Overwegingen
1. De besluiten tot aanpassing van de Anw-uitkeringen van eiseressen zijn gebaseerd op artikel 17, vijfde lid, in samenhang met artikel 70 van de Anw. Op grond hiervan ontvangt een Anw-gerechtigde die met een of meer meerderjarige personen in dezelfde woning zijn hoofdverblijf heeft geleidelijk aan een lagere nabestaandenuitkering. Voordat de wijziging van kracht werd gold voor eiseressen een bedrag ter hoogte van 70% van het netto minimumloon. Die norm wordt vanaf 1 juli 2015 geleidelijk verlaagd naar uiteindelijk 50% in 2019: per 1 juli 2015 wordt de norm 68%, per 1 januari 2016 65%, per 1 januari 2017 60%, per 1 januari 2018 55% en per 1 januari 2019 50%. De beslissing hierover is neergelegd in de primaire besluiten.

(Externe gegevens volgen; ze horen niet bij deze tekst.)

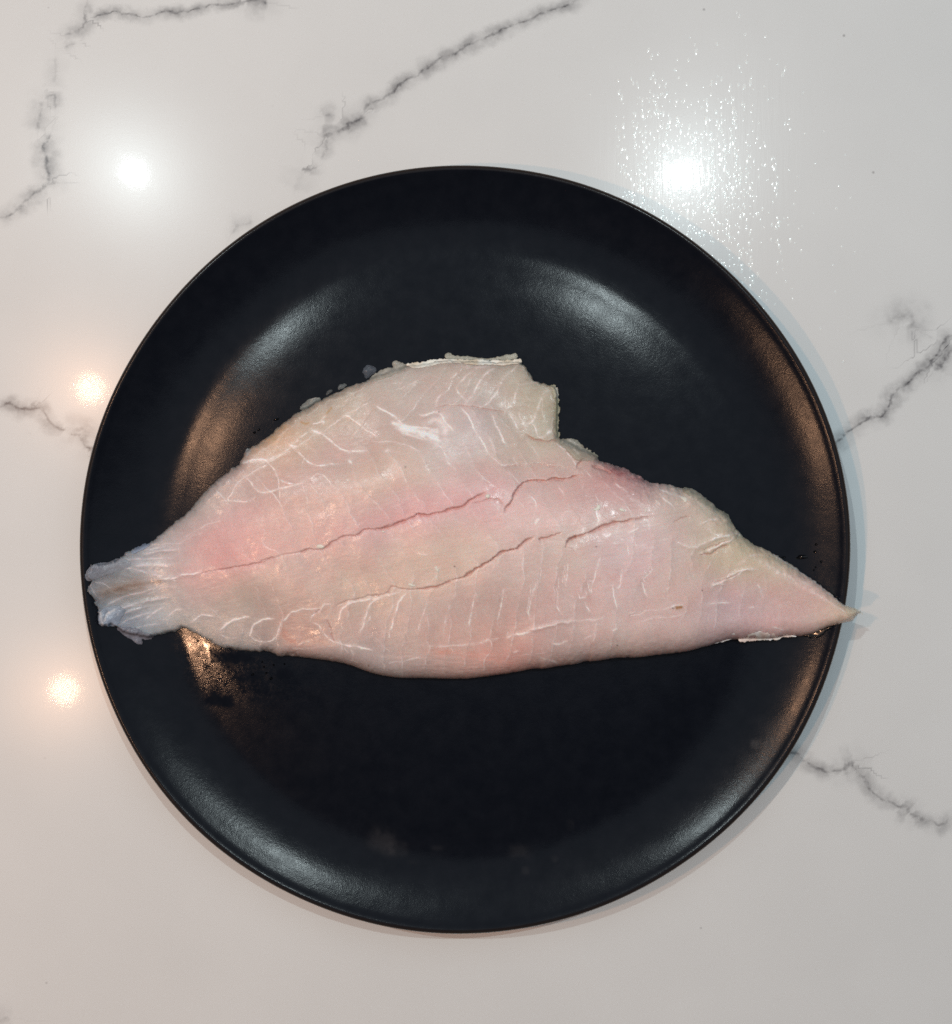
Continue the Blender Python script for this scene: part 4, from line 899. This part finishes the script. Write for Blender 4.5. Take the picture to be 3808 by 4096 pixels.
def plate_drop(tg, x, y, rx, ry, rot, label, h=.35, group=None):
    px, py = R(tg, [(x, y)])[0]
    z0 = float(plate_z(*[np.array(v) for v in at(px, py, .014)]))
    X, Y = at(px, py, z0); z0 = float(plate_z(np.array(X), np.array(Y)))
    v, f = cap(6, 18)
    kx = rx * HC / FPX; ky = ry * HC / FPX; hh = min(kx, ky) * h * 2
    wv = 1 + .12 * np.sin(3 * np.arctan2(v[:, 1], v[:, 0]) + px) + .07 * np.sin(5 * np.arctan2(v[:, 1], v[:, 0]) + py)
    c, s = math.cos(rot), math.sin(rot); a = v[:, 0] * kx * wv; b = v[:, 1] * ky * wv
    xx = a * c - b * s; yy = a * s + b * c
    zz = plate_z(X + xx, Y + yy) - z0 + v[:, 2] * hh + .00003
    o = new_mesh('water_drop', np.stack([xx, yy, zz], -1), np.array(f), BLACKWATER)
    o.location = (X, Y, z0)
    tag(o, label, 'water drop', group)
    return o
G1 = 'water drops beside the fillet tip'
plate_drop('E', 1172, 874, 24, 10, .1, 'long flat water drop on the plate beside the fillet tip', .3, G1)
plate_drop('E', 1003, 876, 9, 4, .1, 'tiny water drop touching the upper edge of the fillet tip', .5, G1)
plate_drop('E', 1303, 757, 7, 6, .5, 'topmost small water drop on the right rim above the fillet tip', .5, G1)
plate_drop('E', 1293, 826, 7, 7, 0, 'small round water drop just right of the long flat drop', .5, G1)
plate_drop('E', 1352, 916, 6, 6, 0, 'water bead nearest the outer rim above the black puddle', .5, G1)
plate_drop('E', 1298, 968, 4.5, 4.5, 0, 'upper of two specks of water left of the black puddle', .5, G1)
plate_drop('E', 1281, 993, 4.5, 4.5, 0, 'lower of two specks of water left of the black puddle', .5, G1)
G2 = 'water specks by the fillet upper left edge'
plate_drop('B', 380, 606, 12, 4, .35, 'thin water streak on the plate by the orange patch of the fillet', .5, G2)
plate_drop('B', 250, 682, 6, 4, .5, 'upper water speck left of the orange patch of the fillet', .5, G2)
plate_drop('B', 218, 703, 6, 5, .2, 'lower water speck left of the orange patch of the fillet', .5, G2)
G3 = 'water drops below the fillet tail'
for x, y, rx, ry, lb in ((205,1105,7,4,'water bead below the fillet, leftmost of the cluster under the tail'), (340,1135,7,5,'water bead lowest of the cluster below the fillet tail'), (305,1095,5,4,'water bead in the middle of the cluster below the fillet tail'),
                         (288,1048,4,4,'small water bead between fillet edge and the cluster under the tail'), (360,1035,4,4,'water bead close under the grey fillet edge'), (440,1028,4,4,'rightmost water bead close under the grey fillet edge'), (275,1012,4,3.5,'uppermost water bead against the grey fillet edge')):
    plate_drop('F', x, y, rx, ry, .6, lb, .55, G3)
plate_drop('A', 908, 1413, 4.5, 4, 0, 'bright water bead in the notch under the fillet tail', .55, G3)

def puddle(tg, pts, label, rag=6, seed=1, thick=.10):
    p = Patch(R(tg, pts), 4.0, rag=rag, rag_scale=18, seed=seed, pad=16)
    X, Y = at(p.px, p.py, .013); zb = plate_z(X, Y)
    t = thick * np.sqrt(np.clip(1 - (1 - np.clip(p.sd / 40, 0, 1)) ** 2, 0, 1)) + .008
    o = p.build('water_puddle', t * 1e-3, lambda a, b: plate_z(a, b) + .00003, np.full(p.px.shape + (3,), .003), BLACKWATER, None, zb, edge=.00002)
    tag(o, label, 'puddle'); return o
puddle('E', [(1300,1070),(1340,1062),(1390,1060),(1430,1020),(1440,985),(1500,1000),(1512,1060),(1495,1180),(1470,1250),(1420,1200),(1340,1130)], 'black puddle on the right rim beside the fillet tip', 5, 621, .12)
puddle('E', [(1180,1600),(1290,1570),(1420,1518),(1470,1505),(1440,1540),(1370,1590),(1320,1630),(1250,1610),(1190,1615)], 'black wet edge under the lower side of the fillet tip', 5, 631, .10)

2. Bepaalde situaties zijn van toepassing van de onder 1 bedoelde norm, de zogenoemde kostendelersnorm, uitgezonderd. Deze uitzonderingen, neergelegd in de leden 6 en 7 van artikel 17 van de Anw, hebben onder meer betrekking op situaties waarin sprake is van meerderjarige inwonende personen jonger dan 21 jaar, studerende kinderen en commerciële relaties, niet zijnde relaties met een bloedverwant in de eerste of tweede graad.

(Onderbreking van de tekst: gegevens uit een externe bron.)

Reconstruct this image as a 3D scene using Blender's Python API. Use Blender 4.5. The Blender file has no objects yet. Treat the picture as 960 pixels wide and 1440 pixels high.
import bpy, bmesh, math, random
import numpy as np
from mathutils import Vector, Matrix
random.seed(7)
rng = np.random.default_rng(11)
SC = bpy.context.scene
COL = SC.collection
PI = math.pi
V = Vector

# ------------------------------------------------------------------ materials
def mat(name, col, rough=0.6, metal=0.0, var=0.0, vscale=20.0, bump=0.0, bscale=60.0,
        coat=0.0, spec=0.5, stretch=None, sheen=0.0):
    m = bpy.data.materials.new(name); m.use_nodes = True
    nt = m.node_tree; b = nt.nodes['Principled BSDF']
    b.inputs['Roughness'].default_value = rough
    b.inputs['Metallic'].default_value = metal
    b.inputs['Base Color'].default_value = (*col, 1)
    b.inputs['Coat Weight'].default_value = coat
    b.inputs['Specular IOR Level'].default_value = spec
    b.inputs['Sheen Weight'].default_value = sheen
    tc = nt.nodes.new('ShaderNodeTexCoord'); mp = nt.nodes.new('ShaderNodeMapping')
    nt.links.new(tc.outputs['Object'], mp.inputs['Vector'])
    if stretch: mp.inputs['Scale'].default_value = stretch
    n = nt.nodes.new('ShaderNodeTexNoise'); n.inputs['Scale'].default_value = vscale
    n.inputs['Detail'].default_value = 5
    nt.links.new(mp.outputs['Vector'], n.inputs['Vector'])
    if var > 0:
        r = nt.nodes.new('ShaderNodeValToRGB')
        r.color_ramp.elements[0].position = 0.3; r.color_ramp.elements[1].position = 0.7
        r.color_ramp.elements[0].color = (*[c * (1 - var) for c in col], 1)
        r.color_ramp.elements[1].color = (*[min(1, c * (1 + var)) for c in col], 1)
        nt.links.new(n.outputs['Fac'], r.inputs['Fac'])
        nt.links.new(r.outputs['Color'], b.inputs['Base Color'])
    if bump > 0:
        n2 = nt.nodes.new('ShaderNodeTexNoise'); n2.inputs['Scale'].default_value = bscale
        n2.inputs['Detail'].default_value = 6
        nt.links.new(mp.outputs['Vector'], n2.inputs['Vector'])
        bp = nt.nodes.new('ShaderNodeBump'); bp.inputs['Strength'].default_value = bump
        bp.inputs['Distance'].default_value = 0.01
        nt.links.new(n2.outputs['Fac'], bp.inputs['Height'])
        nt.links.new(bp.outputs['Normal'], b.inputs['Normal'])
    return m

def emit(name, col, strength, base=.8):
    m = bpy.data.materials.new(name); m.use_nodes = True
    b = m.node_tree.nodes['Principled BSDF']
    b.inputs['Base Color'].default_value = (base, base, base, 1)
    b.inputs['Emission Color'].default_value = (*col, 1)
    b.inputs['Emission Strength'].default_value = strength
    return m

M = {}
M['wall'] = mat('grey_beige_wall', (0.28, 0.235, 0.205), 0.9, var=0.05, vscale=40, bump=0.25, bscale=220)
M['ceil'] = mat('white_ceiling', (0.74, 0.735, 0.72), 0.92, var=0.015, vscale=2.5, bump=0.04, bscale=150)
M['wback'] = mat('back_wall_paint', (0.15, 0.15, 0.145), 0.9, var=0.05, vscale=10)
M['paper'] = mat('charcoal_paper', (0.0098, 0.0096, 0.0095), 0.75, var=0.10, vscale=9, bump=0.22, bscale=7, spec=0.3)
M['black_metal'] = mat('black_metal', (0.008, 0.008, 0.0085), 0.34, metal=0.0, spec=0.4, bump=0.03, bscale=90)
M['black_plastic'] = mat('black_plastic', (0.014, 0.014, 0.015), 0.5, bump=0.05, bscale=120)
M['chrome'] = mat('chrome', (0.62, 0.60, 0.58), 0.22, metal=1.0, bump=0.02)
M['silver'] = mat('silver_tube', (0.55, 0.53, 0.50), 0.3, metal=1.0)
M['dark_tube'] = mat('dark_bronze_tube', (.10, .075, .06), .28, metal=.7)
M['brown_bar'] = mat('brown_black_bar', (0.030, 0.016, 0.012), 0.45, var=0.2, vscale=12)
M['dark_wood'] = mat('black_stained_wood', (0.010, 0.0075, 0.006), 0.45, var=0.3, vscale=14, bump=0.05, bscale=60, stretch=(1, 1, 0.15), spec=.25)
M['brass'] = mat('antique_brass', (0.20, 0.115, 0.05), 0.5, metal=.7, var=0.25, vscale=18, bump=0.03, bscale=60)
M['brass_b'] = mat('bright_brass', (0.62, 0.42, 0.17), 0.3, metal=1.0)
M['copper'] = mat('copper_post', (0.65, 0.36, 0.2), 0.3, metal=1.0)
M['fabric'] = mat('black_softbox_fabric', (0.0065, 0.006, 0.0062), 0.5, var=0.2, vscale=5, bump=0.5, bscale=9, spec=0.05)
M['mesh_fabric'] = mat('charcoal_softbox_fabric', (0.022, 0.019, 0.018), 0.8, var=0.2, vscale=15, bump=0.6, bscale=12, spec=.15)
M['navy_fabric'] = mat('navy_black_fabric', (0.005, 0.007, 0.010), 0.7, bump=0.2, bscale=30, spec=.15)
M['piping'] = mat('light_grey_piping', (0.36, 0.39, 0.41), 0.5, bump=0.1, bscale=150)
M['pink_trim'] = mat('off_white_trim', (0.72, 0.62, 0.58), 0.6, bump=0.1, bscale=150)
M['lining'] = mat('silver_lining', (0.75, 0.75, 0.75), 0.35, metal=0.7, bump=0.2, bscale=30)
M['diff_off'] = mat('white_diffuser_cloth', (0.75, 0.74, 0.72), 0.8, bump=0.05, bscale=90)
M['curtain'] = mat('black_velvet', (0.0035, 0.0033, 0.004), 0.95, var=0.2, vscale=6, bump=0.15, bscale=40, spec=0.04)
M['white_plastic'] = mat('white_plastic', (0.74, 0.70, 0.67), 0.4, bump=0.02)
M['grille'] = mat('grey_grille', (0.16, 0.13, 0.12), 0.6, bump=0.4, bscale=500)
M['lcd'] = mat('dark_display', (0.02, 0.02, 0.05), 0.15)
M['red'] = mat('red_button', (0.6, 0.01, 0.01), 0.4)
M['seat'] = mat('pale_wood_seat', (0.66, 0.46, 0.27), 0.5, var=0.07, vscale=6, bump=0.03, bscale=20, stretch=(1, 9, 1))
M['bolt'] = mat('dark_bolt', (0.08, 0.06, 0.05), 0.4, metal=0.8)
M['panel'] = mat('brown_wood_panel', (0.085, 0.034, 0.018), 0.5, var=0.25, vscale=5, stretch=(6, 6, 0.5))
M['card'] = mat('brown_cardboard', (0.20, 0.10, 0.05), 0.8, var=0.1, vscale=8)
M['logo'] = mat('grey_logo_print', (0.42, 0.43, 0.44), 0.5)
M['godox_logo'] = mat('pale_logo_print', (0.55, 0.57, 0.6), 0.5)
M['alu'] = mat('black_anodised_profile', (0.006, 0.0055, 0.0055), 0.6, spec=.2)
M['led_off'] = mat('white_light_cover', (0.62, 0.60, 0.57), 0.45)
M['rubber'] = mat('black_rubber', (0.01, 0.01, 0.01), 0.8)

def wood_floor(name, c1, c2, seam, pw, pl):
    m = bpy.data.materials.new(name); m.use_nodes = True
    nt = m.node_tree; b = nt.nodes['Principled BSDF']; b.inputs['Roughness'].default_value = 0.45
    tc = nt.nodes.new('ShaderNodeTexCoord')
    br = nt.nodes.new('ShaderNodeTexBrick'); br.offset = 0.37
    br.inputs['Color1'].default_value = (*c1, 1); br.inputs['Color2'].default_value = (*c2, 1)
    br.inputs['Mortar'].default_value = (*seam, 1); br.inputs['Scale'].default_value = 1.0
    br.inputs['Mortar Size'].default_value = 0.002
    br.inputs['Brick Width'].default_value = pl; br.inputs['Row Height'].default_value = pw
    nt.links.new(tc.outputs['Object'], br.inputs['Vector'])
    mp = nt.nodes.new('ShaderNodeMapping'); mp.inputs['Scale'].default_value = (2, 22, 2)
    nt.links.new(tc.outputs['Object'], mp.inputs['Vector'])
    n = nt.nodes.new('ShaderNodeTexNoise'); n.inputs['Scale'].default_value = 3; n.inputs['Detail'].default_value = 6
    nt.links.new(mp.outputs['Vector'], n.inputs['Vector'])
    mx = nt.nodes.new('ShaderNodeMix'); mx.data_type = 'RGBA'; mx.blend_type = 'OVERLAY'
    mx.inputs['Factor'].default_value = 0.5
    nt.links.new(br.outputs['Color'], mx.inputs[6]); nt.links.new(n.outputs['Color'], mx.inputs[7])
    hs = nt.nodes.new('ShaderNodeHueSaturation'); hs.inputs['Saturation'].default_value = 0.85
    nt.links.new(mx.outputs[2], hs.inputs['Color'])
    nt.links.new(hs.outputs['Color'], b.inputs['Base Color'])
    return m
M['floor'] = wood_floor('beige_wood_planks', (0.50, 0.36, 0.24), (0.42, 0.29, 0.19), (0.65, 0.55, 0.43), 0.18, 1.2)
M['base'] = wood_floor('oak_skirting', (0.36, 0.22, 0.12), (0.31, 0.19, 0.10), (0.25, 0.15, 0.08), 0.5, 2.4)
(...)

3. Eiseressen delen allen hun woning met een of meer personen ouder dan 21 jaar. Eiseres [de vrouw 1] deelt haar woning met haar schoondochter, geboren in 1991, en minderjarige kleinzoon. Eiseres [de vrouw 2] deelt haar woning met drie kinderen, geboren in 1982, 1985 en 1987. Eiseres [de vrouw 3] heeft twee inwonende kinderen, geboren in 1974 en 1982. Eiseres [de vrouw 4] deelt haar woning onder meer met haar moeder, geboren in 1942. Eiseres [de vrouw 5] heeft een inwonend kind, geboren in 1985. Eiseres [de vrouw 6] is inwonend bij haar moeder.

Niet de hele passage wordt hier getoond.